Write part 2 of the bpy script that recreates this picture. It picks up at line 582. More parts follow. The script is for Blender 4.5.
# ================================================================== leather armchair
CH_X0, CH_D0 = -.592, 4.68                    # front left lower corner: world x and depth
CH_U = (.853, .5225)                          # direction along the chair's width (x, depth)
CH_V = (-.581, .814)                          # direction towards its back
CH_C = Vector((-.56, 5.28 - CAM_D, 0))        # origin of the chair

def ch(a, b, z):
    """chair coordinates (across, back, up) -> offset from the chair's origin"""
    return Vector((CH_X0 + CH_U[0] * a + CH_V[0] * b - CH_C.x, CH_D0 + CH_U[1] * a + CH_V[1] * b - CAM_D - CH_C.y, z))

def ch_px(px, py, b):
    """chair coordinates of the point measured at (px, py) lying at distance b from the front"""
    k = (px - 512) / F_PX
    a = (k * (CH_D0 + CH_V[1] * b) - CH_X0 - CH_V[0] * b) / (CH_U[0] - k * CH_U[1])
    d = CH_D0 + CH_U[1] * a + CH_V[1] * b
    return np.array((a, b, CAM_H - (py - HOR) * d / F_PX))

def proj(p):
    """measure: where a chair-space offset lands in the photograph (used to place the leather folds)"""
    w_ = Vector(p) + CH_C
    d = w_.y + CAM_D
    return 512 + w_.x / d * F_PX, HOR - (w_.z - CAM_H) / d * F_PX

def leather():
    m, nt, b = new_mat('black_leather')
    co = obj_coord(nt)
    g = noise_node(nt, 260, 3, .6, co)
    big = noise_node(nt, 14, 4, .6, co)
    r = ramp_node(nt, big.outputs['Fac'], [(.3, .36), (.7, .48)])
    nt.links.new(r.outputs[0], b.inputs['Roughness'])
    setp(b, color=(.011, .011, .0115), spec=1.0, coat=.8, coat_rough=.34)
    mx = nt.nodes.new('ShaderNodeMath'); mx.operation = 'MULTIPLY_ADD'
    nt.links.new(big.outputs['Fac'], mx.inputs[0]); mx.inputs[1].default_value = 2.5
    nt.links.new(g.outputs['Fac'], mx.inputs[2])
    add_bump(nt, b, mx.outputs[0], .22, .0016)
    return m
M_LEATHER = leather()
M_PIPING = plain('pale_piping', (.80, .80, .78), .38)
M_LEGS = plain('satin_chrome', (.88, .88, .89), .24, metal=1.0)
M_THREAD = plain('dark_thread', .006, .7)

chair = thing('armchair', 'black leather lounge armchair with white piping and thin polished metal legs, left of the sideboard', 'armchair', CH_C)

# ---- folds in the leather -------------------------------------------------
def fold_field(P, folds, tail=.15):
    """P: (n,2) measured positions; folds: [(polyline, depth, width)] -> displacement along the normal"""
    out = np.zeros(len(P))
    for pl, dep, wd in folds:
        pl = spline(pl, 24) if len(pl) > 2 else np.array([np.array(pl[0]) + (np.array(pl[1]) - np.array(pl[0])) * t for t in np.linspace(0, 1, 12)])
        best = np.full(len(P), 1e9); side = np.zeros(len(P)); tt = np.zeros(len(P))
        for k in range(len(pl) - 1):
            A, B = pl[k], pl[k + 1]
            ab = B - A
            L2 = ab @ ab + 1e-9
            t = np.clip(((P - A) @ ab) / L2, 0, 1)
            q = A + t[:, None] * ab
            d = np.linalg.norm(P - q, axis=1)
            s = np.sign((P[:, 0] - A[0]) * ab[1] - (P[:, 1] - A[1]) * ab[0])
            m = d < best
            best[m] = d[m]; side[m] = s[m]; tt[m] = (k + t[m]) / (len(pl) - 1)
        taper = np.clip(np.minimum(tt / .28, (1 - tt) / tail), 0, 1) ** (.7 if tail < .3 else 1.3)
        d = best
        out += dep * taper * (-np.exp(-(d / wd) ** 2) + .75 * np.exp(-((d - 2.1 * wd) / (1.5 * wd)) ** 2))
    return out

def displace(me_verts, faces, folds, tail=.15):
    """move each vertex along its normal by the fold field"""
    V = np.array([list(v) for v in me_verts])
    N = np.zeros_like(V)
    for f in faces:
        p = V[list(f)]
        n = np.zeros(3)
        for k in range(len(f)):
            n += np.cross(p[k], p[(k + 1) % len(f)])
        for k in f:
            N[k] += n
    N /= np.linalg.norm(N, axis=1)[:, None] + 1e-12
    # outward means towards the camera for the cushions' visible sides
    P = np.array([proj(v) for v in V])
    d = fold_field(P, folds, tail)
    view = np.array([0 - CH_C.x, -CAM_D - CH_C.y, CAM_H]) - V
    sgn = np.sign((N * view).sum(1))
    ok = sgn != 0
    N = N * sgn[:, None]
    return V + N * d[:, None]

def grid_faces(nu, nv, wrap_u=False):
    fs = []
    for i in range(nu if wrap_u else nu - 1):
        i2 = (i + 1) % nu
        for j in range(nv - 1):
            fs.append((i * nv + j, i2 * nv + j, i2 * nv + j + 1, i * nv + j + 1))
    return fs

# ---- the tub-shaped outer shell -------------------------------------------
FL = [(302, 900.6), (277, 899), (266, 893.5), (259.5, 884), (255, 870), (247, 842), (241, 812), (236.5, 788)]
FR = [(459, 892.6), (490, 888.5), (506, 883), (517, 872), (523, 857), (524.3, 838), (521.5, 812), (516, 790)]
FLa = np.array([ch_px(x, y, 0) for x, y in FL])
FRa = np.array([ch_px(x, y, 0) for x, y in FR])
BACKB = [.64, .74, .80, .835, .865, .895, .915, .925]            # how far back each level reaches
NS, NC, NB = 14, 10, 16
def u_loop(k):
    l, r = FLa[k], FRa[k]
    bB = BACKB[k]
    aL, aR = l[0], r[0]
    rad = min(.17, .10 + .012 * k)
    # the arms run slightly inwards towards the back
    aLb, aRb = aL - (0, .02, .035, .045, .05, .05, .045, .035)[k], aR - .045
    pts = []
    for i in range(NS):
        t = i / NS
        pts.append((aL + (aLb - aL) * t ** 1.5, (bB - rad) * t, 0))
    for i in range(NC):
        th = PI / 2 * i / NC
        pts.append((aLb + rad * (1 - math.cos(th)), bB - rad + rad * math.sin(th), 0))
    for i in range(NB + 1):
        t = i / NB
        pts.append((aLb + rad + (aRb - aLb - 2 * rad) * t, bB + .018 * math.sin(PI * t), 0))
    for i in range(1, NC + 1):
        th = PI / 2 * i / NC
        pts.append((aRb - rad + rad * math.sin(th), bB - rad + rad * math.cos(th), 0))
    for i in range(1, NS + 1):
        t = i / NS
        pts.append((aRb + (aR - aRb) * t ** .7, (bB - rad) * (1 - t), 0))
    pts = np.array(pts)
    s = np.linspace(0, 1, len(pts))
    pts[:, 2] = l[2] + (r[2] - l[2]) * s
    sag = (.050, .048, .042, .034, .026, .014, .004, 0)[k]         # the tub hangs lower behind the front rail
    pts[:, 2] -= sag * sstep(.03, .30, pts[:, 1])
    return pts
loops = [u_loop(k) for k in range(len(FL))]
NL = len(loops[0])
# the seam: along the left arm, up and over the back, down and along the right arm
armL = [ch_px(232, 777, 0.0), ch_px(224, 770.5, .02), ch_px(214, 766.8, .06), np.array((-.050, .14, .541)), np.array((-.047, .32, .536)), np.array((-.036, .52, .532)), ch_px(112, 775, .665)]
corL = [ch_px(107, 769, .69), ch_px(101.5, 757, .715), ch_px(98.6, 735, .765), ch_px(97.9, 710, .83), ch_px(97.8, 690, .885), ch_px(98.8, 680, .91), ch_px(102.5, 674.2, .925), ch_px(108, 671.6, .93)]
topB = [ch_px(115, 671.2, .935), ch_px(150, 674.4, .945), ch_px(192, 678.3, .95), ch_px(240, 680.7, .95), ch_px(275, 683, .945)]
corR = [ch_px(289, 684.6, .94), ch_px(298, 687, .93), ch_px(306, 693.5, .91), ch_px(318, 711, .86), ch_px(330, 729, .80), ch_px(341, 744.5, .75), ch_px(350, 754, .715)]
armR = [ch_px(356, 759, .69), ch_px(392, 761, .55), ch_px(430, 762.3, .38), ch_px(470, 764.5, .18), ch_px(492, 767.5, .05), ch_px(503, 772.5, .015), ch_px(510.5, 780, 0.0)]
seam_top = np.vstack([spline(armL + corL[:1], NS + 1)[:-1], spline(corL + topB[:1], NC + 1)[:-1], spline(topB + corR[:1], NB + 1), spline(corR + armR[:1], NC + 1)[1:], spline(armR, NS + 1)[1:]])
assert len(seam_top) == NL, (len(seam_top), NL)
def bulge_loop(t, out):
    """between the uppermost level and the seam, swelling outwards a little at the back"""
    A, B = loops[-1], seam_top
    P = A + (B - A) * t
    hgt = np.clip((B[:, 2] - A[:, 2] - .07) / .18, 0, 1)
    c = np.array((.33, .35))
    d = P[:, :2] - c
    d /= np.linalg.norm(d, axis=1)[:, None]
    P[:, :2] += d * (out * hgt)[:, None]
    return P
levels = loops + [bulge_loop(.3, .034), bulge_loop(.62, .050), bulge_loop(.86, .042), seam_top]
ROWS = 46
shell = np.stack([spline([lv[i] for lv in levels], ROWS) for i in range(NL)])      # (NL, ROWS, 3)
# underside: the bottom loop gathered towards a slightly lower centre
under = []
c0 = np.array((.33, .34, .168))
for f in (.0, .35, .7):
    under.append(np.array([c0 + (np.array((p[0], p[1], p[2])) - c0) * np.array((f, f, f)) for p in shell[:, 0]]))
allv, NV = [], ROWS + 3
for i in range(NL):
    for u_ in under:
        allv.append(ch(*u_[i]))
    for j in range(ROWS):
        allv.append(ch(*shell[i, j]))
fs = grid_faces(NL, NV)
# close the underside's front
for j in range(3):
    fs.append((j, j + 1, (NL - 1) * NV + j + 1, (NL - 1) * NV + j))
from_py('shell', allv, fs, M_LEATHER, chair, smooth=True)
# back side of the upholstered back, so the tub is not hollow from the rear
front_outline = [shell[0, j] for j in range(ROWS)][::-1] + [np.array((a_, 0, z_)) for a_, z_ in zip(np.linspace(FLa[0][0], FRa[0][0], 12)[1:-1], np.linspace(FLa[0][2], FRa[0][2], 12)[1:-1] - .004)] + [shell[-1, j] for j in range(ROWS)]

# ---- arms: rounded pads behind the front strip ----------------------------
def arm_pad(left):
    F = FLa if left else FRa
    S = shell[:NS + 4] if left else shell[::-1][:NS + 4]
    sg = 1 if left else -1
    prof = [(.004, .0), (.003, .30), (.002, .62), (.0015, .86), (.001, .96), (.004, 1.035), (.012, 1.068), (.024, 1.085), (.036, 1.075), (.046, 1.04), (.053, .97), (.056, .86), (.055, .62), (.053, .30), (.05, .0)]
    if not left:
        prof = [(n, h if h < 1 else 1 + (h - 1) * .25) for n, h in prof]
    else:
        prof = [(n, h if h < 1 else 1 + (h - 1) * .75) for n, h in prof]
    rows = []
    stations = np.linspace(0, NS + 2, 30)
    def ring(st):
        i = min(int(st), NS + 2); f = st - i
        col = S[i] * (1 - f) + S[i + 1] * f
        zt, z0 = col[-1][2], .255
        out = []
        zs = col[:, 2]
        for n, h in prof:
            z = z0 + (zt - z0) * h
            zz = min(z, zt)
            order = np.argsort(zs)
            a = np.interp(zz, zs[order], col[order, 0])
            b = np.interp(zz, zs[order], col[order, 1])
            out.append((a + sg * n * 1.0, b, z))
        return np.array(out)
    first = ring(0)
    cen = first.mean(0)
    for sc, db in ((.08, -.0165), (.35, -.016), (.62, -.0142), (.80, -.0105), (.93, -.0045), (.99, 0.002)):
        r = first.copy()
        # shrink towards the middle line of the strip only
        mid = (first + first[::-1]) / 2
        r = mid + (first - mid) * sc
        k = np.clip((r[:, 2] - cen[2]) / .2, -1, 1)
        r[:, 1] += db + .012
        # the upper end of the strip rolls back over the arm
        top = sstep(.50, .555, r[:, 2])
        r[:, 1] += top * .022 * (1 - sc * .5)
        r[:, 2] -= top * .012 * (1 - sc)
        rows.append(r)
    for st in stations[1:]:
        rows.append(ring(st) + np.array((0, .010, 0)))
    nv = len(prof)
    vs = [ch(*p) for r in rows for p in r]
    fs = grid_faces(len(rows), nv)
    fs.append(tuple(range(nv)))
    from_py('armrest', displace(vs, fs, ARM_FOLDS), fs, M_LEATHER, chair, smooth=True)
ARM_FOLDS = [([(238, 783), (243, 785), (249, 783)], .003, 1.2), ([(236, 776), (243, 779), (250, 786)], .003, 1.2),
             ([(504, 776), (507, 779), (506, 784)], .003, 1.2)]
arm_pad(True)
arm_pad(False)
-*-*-
Produce the lines from the top of the listing through the "return np.array((a, b, CAM_H" line exactly as they appear, with no additional output.

**Solved exercise:**
Write part 2 of the bpy script that recreates this picture. It picks up at line 582. More parts follow. The script is for Blender 4.5.
# ================================================================== leather armchair
CH_X0, CH_D0 = -.592, 4.68                    # front left lower corner: world x and depth
CH_U = (.853, .5225)                          # direction along the chair's width (x, depth)
CH_V = (-.581, .814)                          # direction towards its back
CH_C = Vector((-.56, 5.28 - CAM_D, 0))        # origin of the chair

def ch(a, b, z):
    """chair coordinates (across, back, up) -> offset from the chair's origin"""
    return Vector((CH_X0 + CH_U[0] * a + CH_V[0] * b - CH_C.x, CH_D0 + CH_U[1] * a + CH_V[1] * b - CAM_D - CH_C.y, z))

def ch_px(px, py, b):
    """chair coordinates of the point measured at (px, py) lying at distance b from the front"""
    k = (px - 512) / F_PX
    a = (k * (CH_D0 + CH_V[1] * b) - CH_X0 - CH_V[0] * b) / (CH_U[0] - k * CH_U[1])
    d = CH_D0 + CH_U[1] * a + CH_V[1] * b
    return np.array((a, b, CAM_H - (py - HOR) * d / F_PX))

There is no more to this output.